The Umaid Bhawan Palace in Jodhpur is still the home of the Jodhpur royal family who continue to live in a private quarter while guests enjoy the rest as a Taj Hotel. Moments before we see the dome above what was once the largest private residence in the world, Sunny has a surprise for us. We’ve been invited for drinks with His Highness, Maharaja Gaj Singh II.

Following a quick etiquette lesson in the Heritage Room where portraits of the Maharaja and those who came before him look on, we’re joined by the 38th ruler of the House of Marwar who ascended to the throne when he was just four years old when his father died in a plane crash. In the 1970s Prime Minister Indira Ghandi stripped royal families of their privy purses leaving Gaj Singh with the maintenance costs of the palace, the Mehrangarh Fort and more.

While many royal properties have since fallen into ruin, the enterprising Maharaja turned to tourism and not only changed his own life, but the Heritage Hotel movement in India and Rajasthan travel too. As the Maharaja smiles as he shares his stories I feel honoured to have the chance to smile back at a man who has done so much for his people.

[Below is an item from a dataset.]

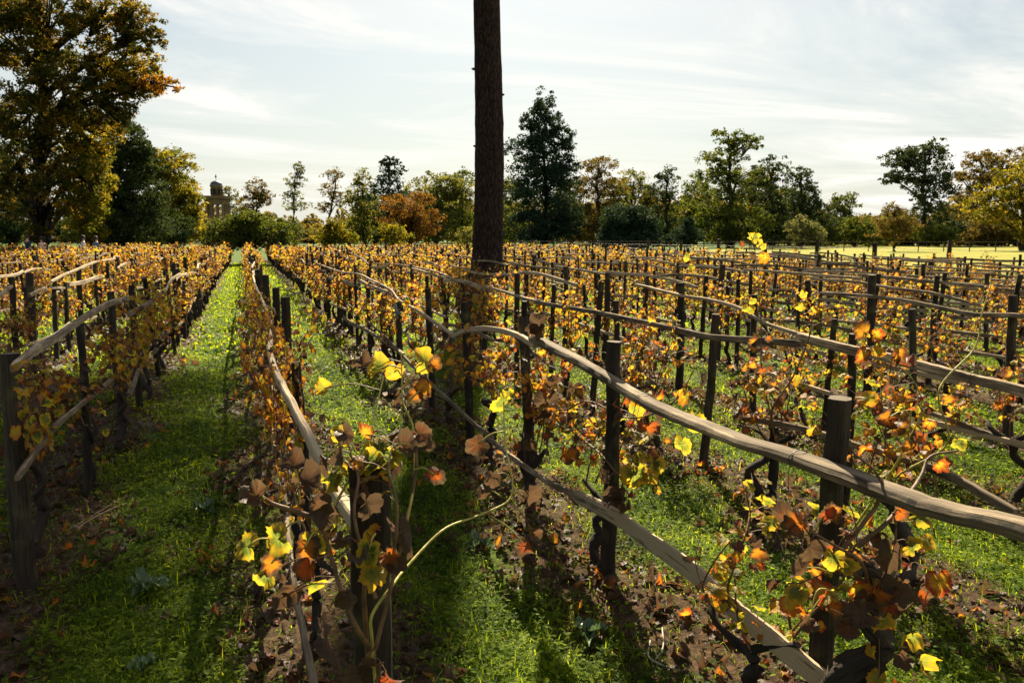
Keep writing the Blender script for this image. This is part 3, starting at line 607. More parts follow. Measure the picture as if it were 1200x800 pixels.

The next day we get to see local ecotourism in action with a visit to the Bishnoi village and meet members of a community that dates back to the 15th century. Founded by Guru Jambheshwar the Bishnoi people are known for their unconditional love of wildlife and nature, and we watch potters making traditional pottery on a foot-powered treadle wheel before visiting a hut in Salawas for a weaving workshop.

We’re already eating out of Roopraj Prajapati’s hands as he shows us the dhurry or rug making skills his family has used for more than a hundred years. When he starts covering the ground with colourful rugs I know that just like Richard Gere, who sat in this very spot before me, I’m not leaving without a special souvenir.

And as I say goodbye with my hand woven yoga mat under my arm I’m already grateful for all of the memories of India that it will carry home.